Some in the sector will lament this on the basis that we will be losing a politician who has come to understand, work with and reflect the sector’s concerns. But I’ll be hoping that he’ll be replaced with someone that wants to make their name identifying problems and floating solutions – giving Labour’s Shadow HE minister Liam Byrne a run for his money, and putting some energy back into the debate on HE as we head in to final stretch of this Parliament’s life.

One response to “Willetts’ long march

  1. The Government has struggled to develop a workable solution to the part-time student crisis and many institutions will struggle to revitalise this key area of activity when the economy, and demand, picks up. The drop in part-time numbers may well be mainly at the “sub-degree” level but is a key missing piece in the jigsaw of higher skills.

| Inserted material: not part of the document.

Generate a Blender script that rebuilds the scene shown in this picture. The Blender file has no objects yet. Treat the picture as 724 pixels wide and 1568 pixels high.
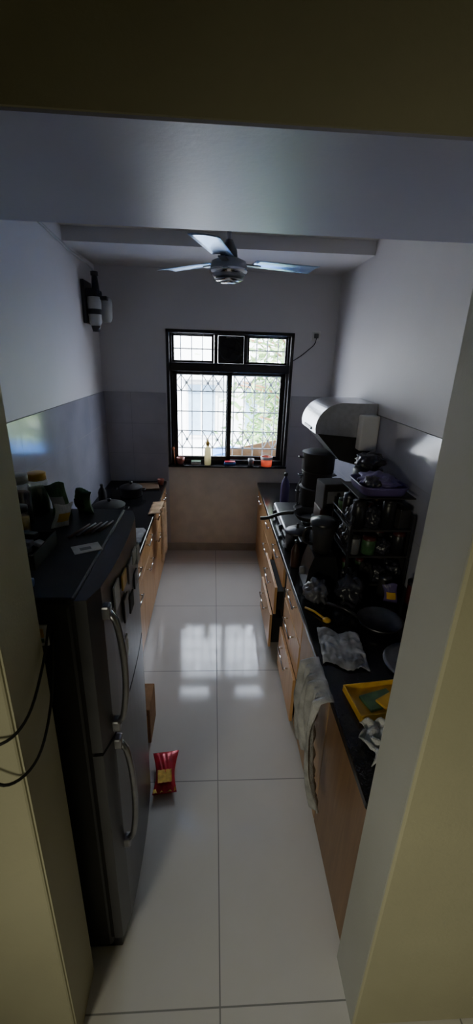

    In his flippancy he perhaps understates the impact of having a Minister talking about “putting students at the heart of the system” – with the resulting emphasis on student engagement that has driven real enhancement in universities and sector bodies such as the QAA – I’m sure he’s not calling for a return to the minister for students’ role of recent years.

    However the implication that the Minister has had a limited impact seems to downplay the long-term impact – for good or ill – that the Government’s reforms will have. The introduction of the market in higher education – from increased and variable fees to the expansion in type and number of HE providers – will continue to be felt long after the Minister has moved on.

    The public information reforms may still have a way to go, but the impact of the KIS – and the wider availability of the data behind the KIS – as well as universities being judged by QAA on the quality of their information is a major step forward in helping inform student choice.

    So David Willetts may not have solved all the problems, but then again which Minister ever does, but he has played the hand he was dealt well. Calling for a new Minister may inject a new impetus but, as ever with these things, be careful what you wish for!